Pull each line holding "this" out of the entries below.

=== Task input ===

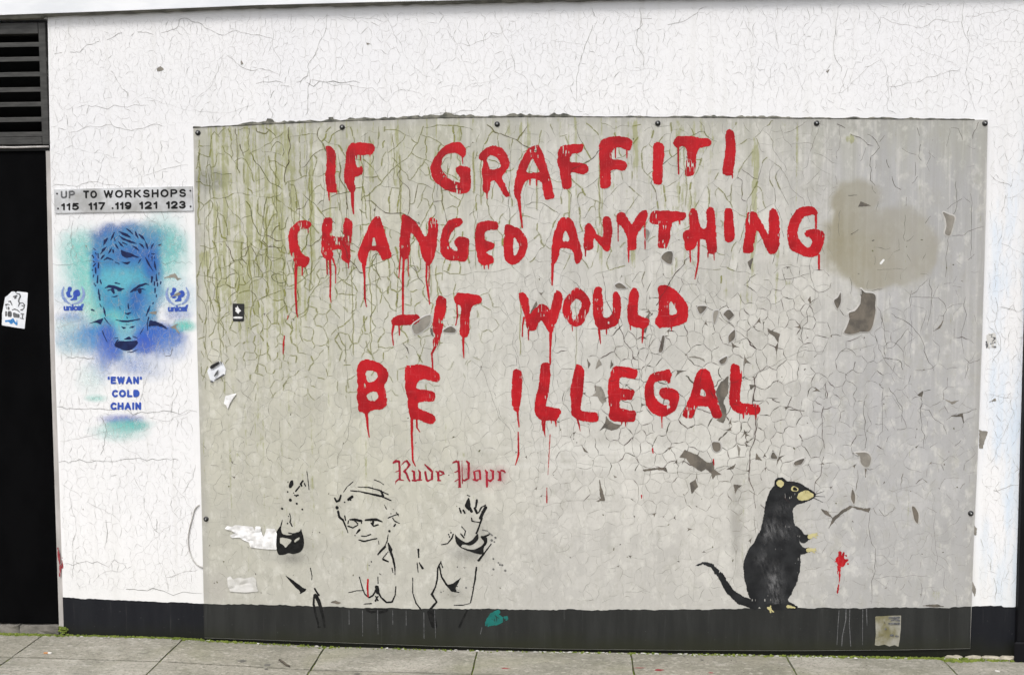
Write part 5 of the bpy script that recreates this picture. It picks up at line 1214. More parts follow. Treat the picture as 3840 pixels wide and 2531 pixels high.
# ================================================================== BLUE SPRAYED PORTRAIT ON THE WALL
def blobs(X, Z, lst, y=0.0):
    rgb = np.ones(X.shape + (3,)) * lin(120, 190, 215); A = np.zeros(X.shape)
    n1 = fbm(X * 22, Z * 22, 3); n2 = fbm(X * 9, Z * 9, 8)
    for (u, v, ru, rv, col, k, hd) in lst:
        px, pz = un(u * 1.6142, v * 1.6142, y)
        q = np.hypot((X - px) / (ru * 1.6142 * MPP), (Z - pz) / (rv * 1.6142 * MPP)) + (n1 - .5) * .35 + (n2 - .5) * .3
        a = k * (1 - sst(q, hd, 2 - hd))
        na = a + A * (1 - a)
        w = (a / np.maximum(na, 1e-6))[..., None]
        rgb = rgb * (1 - w) + lin(*col) * w
        A = na
    return rgb, A
BLOBS = [(200, 625, 48, 68, (105, 212, 205), .60, .0), (382, 590, 42, 66, (110, 208, 205), .60, .0), (180, 570, 38, 30, (140, 222, 215), .40, .1), (400, 560, 26, 26, (130, 205, 205), .42, .1), (250, 552, 36, 24, (72, 104, 178), .75, .2), (300, 545, 62, 26, (96, 128, 200), .55, .3), (340, 540, 40, 22, (110, 180, 190), .4, .2),
 (293, 690, 74, 128, (68, 160, 192), .93, .74), (293, 580, 80, 50, (62, 132, 186), .93, .60), (222, 640, 12, 60, (60, 130, 195), .7, .3), (365, 640, 14, 60, (66, 140, 195), .6, .3),
 (280, 650, 46, 26, (104, 190, 206), .7, .4), (352, 615, 17, 38, (34, 94, 180), .85, .25), (224, 610, 8, 30, (30, 90, 190), .6, .2), (310, 590, 45, 18, (44, 92, 176), .6, .3), (318, 700, 22, 36, (32, 92, 178), .85, .25), (265, 700, 30, 28, (66, 140, 190), .5, .3), (345, 720, 20, 30, (90, 150, 205), .5, .3), (260, 745, 26, 22, (118, 212, 204), .75, .3), (225, 735, 16, 40, (130, 215, 205), .5, .2), (300, 752, 30, 14, (84, 176, 200), .6, .3), (335, 752, 24, 20, (74, 128, 190), .6, .3), (300, 775, 44, 22, (140, 200, 212), .75, .4),
 (205, 785, 60, 30, (72, 142, 208), .62, .2), (222, 780, 42, 22, (60, 130, 205), .5, .2), (170, 800, 40, 24, (170, 222, 226), .3, .1), (250, 790, 20, 46, (30, 78, 186), .85, .35), (240, 820, 16, 50, (110, 140, 212), .40, .2), (265, 812, 20, 22, (34, 84, 190), .8, .35), (368, 778, 56, 26, (38, 100, 196), .88, .40), (352, 790, 40, 30, (44, 98, 198), .6, .25), (395, 800, 36, 30, (120, 160, 222), .45, .15), (330, 800, 26, 20, (30, 74, 190), .85, .3), (300, 830, 80, 34, (150, 180, 230), .24, .1), (310, 848, 34, 20, (110, 142, 215), .26, .1), (345, 860, 40, 20, (190, 205, 235), .25, .1), (235, 850, 26, 30, (180, 196, 232), .22, .1),
 (168, 737, 32, 12, (120, 160, 215), .55, .1), (160, 760, 30, 20, (190, 226, 230), .5, .1), (412, 730, 26, 14, (160, 165, 220), .5, .1), (428, 757, 22, 12, (110, 212, 200), .75, .2), (415, 690, 40, 40, (190, 222, 235), .45, .1), (165, 690, 40, 30, (196, 225, 240), .35, .1), (205, 690, 20, 46, (150, 225, 210), .45, .15),
 (282, 973, 42, 9, (128, 142, 212), .60, .15), (300, 985, 44, 10, (96, 196, 190), .55, .15), (296, 992, 36, 10, (84, 190, 186), .5, .2), (275, 1003, 50, 16, (170, 225, 220), .5, .1), (222, 925, 22, 7, (150, 222, 212), .42, .1), (212, 880, 30, 30, (215, 240, 238), .35, .1)]
portrait = film_mesh("stencil_portrait", (-.685, .012, .72, 2.05), lambda X, Z: blobs(X, Z, BLOBS), -.0009, .0055, wall)
portrait['label'] = "blue and turquoise sprayed stencil of a young man's face"
def wsub(name, mat, fr, polys=(), holes=(), strokes=(), seed=1, y=-.0013, rough=.0011, res=.0014, parent=None, **k):
    o = paint(name, mat, wall, y, [fp(fr, p, 0.0) for p in polys], [fp(fr, p, 0.0) for p in holes], list(strokes), rough=rough, res=res, seed=seed, **k)
    if parent is not None: o.parent = parent; o.location = (0, 0, 0)
    return o
def kw(fr, *st): return ks(fr, *st, y=0.0)
wsub("hair", M['navy'], 'Q', [[(665,570),(720,600),(800,625),(880,650),(960,690),(1050,735),(990,745),(920,715),(860,735),(780,742),(700,715),(670,660)], [(655,815),(760,835),(880,815),(800,880),(760,865),(690,835)]],
    strokes=kw('Q', ([(320,480),(350,400),(405,345)],[10,32,8]), ([(460,390),(500,310),(535,230)],[8,24,8]), ([(625,205),(700,245),(790,285),(860,325)],[8,26,34,8]), ([(770,145),(850,200),(915,265)],[6,22,6]), ([(955,195),(980,270),(1020,345)],[6,22,6]), ([(1035,265),(1095,320),(1150,375)],[8,28,8]), ([(625,290),(720,360),(850,410),(980,450)],[6,20,24,6]),
     ([(620,415),(670,475),(730,525)],[6,22,6]), ([(560,470),(590,520),(620,560)],[8,24,6]), ([(905,500),(980,545),(1040,600)],[6,22,6]), ([(1040,450),(1095,490),(1140,540)],[6,20,6]), ([(1155,400),(1190,480),(1215,560)],[6,22,8]), ([(1330,455),(1305,500),(1280,555)],[8,20,6]), ([(1415,495),(1450,480),(1495,465)],[6,16,6]), ([(380,520),(310,580),(255,665)],[6,26,6]), ([(485,540),(450,600),(412,660)],[6,22,6]), ([(345,680),(300,720),(260,770)],[6,20,6]), ([(320,785),(400,742),(510,785)],[6,22,6]),
     ([(1165,730),(1200,800),(1240,880),(1325,1010)],[8,20,20,6]), ([(1300,720),(1300,800)],[12,8]), ([(1350,800),(1360,900),(1385,1000)],[8,24,8]), ([(1385,1070),(1395,1200)],[8,18]), ([(1080,760),(1050,800),(1025,850)],[6,16,5]), ([(1290,660),(1360,665)],[8]), ([(1240,680),(1225,720)],[10]), ([(1350,720),(1355,760)],[10]), ([(510,580),(515,630)],[14]), ([(540,340),(548,400)],[10]), ([(700,430),(790,470)],[12]), ([(150,640),(170,670)],[10]), ([(110,545),(150,580)],[8]), ([(90,690),(120,740)],[9]), ([(150,860),(110,910)],[12]), ([(110,810),(130,830)],[9]), ([(205,660),(208,740)],[12]), ([(215,850),(212,950)],[16,10]), ([(155,950),(160,1050)],[14]), ([(100,980),(90,1000)],[9]), ([(120,1090),(110,1130)],[11]), ([(200,1100),(190,1240)],[14,18]), ([(250,1190),(270,1260)],[12]), ([(130,1260),(155,1310)],[11]), ([(1300,1130),(1290,1230)],[22,14]), ([(1350,1230),(1345,1300)],[16]), ([(1440,1040),(1440,1080)],[9]), ([(1480,1230),(1470,1270)],[10]), ([(1410,1250),(1410,1310)],[12])), parent=portrait, seed=41)
wsub("face", M['navy'], 'Q', strokes=kw('Q', ([(350,1350),(430,1315),(540,1335),(640,1375),(735,1368)],[10,26,32,34,10]), ([(400,1405),(460,1385)],[9]), ([(500,1390),(525,1450)],[34,22]), ([(620,1395),(660,1400)],[26,22]), ([(480,1525),(540,1530),(600,1505)],[5,9,5]), ([(870,1435),(940,1380),(1050,1310),(1170,1265),(1235,1290)],[14,28,26,18,6]), ([(1050,1390),(1055,1430)],[42,34]), ([(1100,1370),(1180,1390)],[12,6]), ([(940,1410),(1010,1390)],[14]), ([(555,1250),(645,1265)],[12,8]), ([(215,1380),(225,1480),(255,1510)],[12,20,8]), ([(1365,1360),(1360,1440)],[14]), ([(1385,1480),(1385,1530)],[9]), ([(560,830),(630,860)],[8])), parent=portrait, seed=42)
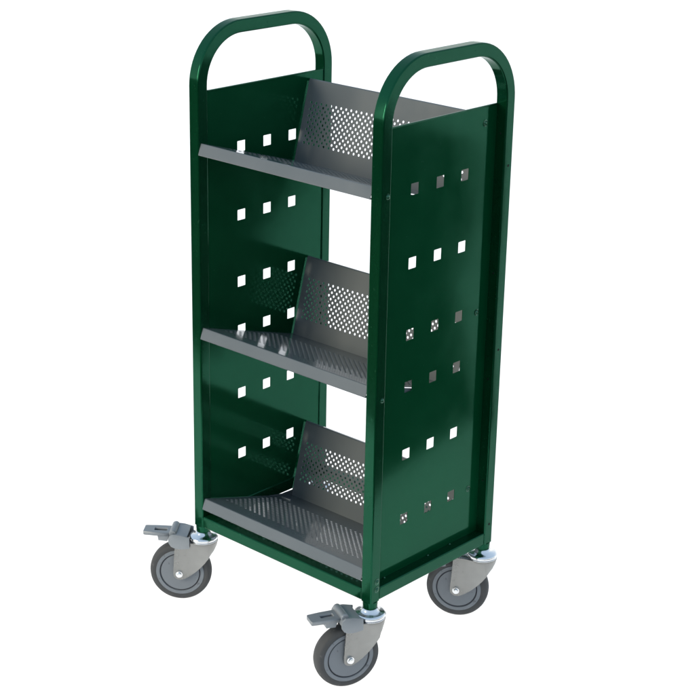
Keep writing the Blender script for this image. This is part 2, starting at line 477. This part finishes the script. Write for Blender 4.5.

===

◆ The completed task
Write part 5 of the bpy script that recreates this picture. It picks up at line 1214. More parts follow. Treat the picture as 3840 pixels wide and 2531 pixels high.
Keep writing the Blender script for this image. This is part 2, starting at line 477. This part finishes the script. Write for Blender 4.5.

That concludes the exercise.